* BEGIN COLLECTED MATERIAL *

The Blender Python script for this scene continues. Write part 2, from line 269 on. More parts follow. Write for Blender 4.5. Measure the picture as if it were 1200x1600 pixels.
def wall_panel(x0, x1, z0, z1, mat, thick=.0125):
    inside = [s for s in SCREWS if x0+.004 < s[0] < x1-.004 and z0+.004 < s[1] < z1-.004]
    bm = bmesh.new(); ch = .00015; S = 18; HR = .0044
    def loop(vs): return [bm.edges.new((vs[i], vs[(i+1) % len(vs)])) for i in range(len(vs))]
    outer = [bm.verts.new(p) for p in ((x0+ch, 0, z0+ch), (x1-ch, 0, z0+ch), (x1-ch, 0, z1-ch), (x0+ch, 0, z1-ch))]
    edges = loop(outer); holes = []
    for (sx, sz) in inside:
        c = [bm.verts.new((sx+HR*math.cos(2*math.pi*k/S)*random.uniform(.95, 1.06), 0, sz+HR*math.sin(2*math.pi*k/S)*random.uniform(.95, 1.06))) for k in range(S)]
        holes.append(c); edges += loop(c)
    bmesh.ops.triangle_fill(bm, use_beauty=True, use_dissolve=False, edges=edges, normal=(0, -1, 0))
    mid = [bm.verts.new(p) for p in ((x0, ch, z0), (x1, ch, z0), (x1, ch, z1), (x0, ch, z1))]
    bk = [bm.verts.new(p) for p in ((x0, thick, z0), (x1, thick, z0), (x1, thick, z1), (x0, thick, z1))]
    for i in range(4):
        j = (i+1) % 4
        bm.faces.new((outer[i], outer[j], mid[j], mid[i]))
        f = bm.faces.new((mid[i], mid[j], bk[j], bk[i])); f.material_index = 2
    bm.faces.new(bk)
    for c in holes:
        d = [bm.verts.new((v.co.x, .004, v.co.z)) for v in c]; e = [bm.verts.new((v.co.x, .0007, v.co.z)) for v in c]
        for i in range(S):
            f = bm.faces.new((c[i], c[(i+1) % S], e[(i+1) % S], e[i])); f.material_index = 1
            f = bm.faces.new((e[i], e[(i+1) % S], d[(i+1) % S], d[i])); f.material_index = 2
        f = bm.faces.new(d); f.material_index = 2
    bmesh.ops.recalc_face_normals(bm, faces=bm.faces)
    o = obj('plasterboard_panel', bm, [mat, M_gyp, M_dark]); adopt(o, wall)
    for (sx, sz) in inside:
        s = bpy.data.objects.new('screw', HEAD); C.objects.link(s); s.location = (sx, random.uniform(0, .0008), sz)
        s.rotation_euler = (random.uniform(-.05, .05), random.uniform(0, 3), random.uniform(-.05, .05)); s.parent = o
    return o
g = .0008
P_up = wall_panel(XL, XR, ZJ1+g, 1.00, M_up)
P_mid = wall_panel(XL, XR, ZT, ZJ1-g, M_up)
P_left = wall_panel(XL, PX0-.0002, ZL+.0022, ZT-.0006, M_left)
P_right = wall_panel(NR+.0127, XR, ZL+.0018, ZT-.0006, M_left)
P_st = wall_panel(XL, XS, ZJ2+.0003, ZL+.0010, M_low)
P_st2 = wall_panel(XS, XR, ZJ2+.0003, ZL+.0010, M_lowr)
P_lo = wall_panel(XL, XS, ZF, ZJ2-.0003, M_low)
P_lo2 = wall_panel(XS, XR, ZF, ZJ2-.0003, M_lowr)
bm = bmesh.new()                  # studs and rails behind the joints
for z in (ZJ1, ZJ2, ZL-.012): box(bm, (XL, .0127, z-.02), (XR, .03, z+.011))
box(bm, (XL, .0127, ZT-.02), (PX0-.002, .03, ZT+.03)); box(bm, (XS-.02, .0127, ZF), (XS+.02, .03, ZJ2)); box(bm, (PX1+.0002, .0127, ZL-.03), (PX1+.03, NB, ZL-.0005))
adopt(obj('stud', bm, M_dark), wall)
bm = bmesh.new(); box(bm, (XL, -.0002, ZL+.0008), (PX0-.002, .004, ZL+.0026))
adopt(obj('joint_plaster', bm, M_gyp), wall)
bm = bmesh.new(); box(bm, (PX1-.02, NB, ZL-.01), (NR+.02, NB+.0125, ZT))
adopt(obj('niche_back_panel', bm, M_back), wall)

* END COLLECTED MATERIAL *

● **REQUIRED WORK**:
Copy each line of the data above without altering a single character.

● **WRITTEN SOLUTION**:
The Blender Python script for this scene continues. Write part 2, from line 269 on. More parts follow. Write for Blender 4.5. Measure the picture as if it were 1200x1600 pixels.
def wall_panel(x0, x1, z0, z1, mat, thick=.0125):
    inside = [s for s in SCREWS if x0+.004 < s[0] < x1-.004 and z0+.004 < s[1] < z1-.004]
    bm = bmesh.new(); ch = .00015; S = 18; HR = .0044
    def loop(vs): return [bm.edges.new((vs[i], vs[(i+1) % len(vs)])) for i in range(len(vs))]
    outer = [bm.verts.new(p) for p in ((x0+ch, 0, z0+ch), (x1-ch, 0, z0+ch), (x1-ch, 0, z1-ch), (x0+ch, 0, z1-ch))]
    edges = loop(outer); holes = []
    for (sx, sz) in inside:
        c = [bm.verts.new((sx+HR*math.cos(2*math.pi*k/S)*random.uniform(.95, 1.06), 0, sz+HR*math.sin(2*math.pi*k/S)*random.uniform(.95, 1.06))) for k in range(S)]
        holes.append(c); edges += loop(c)
    bmesh.ops.triangle_fill(bm, use_beauty=True, use_dissolve=False, edges=edges, normal=(0, -1, 0))
    mid = [bm.verts.new(p) for p in ((x0, ch, z0), (x1, ch, z0), (x1, ch, z1), (x0, ch, z1))]
    bk = [bm.verts.new(p) for p in ((x0, thick, z0), (x1, thick, z0), (x1, thick, z1), (x0, thick, z1))]
    for i in range(4):
        j = (i+1) % 4
        bm.faces.new((outer[i], outer[j], mid[j], mid[i]))
        f = bm.faces.new((mid[i], mid[j], bk[j], bk[i])); f.material_index = 2
    bm.faces.new(bk)
    for c in holes:
        d = [bm.verts.new((v.co.x, .004, v.co.z)) for v in c]; e = [bm.verts.new((v.co.x, .0007, v.co.z)) for v in c]
        for i in range(S):
            f = bm.faces.new((c[i], c[(i+1) % S], e[(i+1) % S], e[i])); f.material_index = 1
            f = bm.faces.new((e[i], e[(i+1) % S], d[(i+1) % S], d[i])); f.material_index = 2
        f = bm.faces.new(d); f.material_index = 2
    bmesh.ops.recalc_face_normals(bm, faces=bm.faces)
    o = obj('plasterboard_panel', bm, [mat, M_gyp, M_dark]); adopt(o, wall)
    for (sx, sz) in inside:
        s = bpy.data.objects.new('screw', HEAD); C.objects.link(s); s.location = (sx, random.uniform(0, .0008), sz)
        s.rotation_euler = (random.uniform(-.05, .05), random.uniform(0, 3), random.uniform(-.05, .05)); s.parent = o
    return o
g = .0008
P_up = wall_panel(XL, XR, ZJ1+g, 1.00, M_up)
P_mid = wall_panel(XL, XR, ZT, ZJ1-g, M_up)
P_left = wall_panel(XL, PX0-.0002, ZL+.0022, ZT-.0006, M_left)
P_right = wall_panel(NR+.0127, XR, ZL+.0018, ZT-.0006, M_left)
P_st = wall_panel(XL, XS, ZJ2+.0003, ZL+.0010, M_low)
P_st2 = wall_panel(XS, XR, ZJ2+.0003, ZL+.0010, M_lowr)
P_lo = wall_panel(XL, XS, ZF, ZJ2-.0003, M_low)
P_lo2 = wall_panel(XS, XR, ZF, ZJ2-.0003, M_lowr)
bm = bmesh.new()                  # studs and rails behind the joints
for z in (ZJ1, ZJ2, ZL-.012): box(bm, (XL, .0127, z-.02), (XR, .03, z+.011))
box(bm, (XL, .0127, ZT-.02), (PX0-.002, .03, ZT+.03)); box(bm, (XS-.02, .0127, ZF), (XS+.02, .03, ZJ2)); box(bm, (PX1+.0002, .0127, ZL-.03), (PX1+.03, NB, ZL-.0005))
adopt(obj('stud', bm, M_dark), wall)
bm = bmesh.new(); box(bm, (XL, -.0002, ZL+.0008), (PX0-.002, .004, ZL+.0026))
adopt(obj('joint_plaster', bm, M_gyp), wall)
bm = bmesh.new(); box(bm, (PX1-.02, NB, ZL-.01), (NR+.02, NB+.0125, ZT))
adopt(obj('niche_back_panel', bm, M_back), wall)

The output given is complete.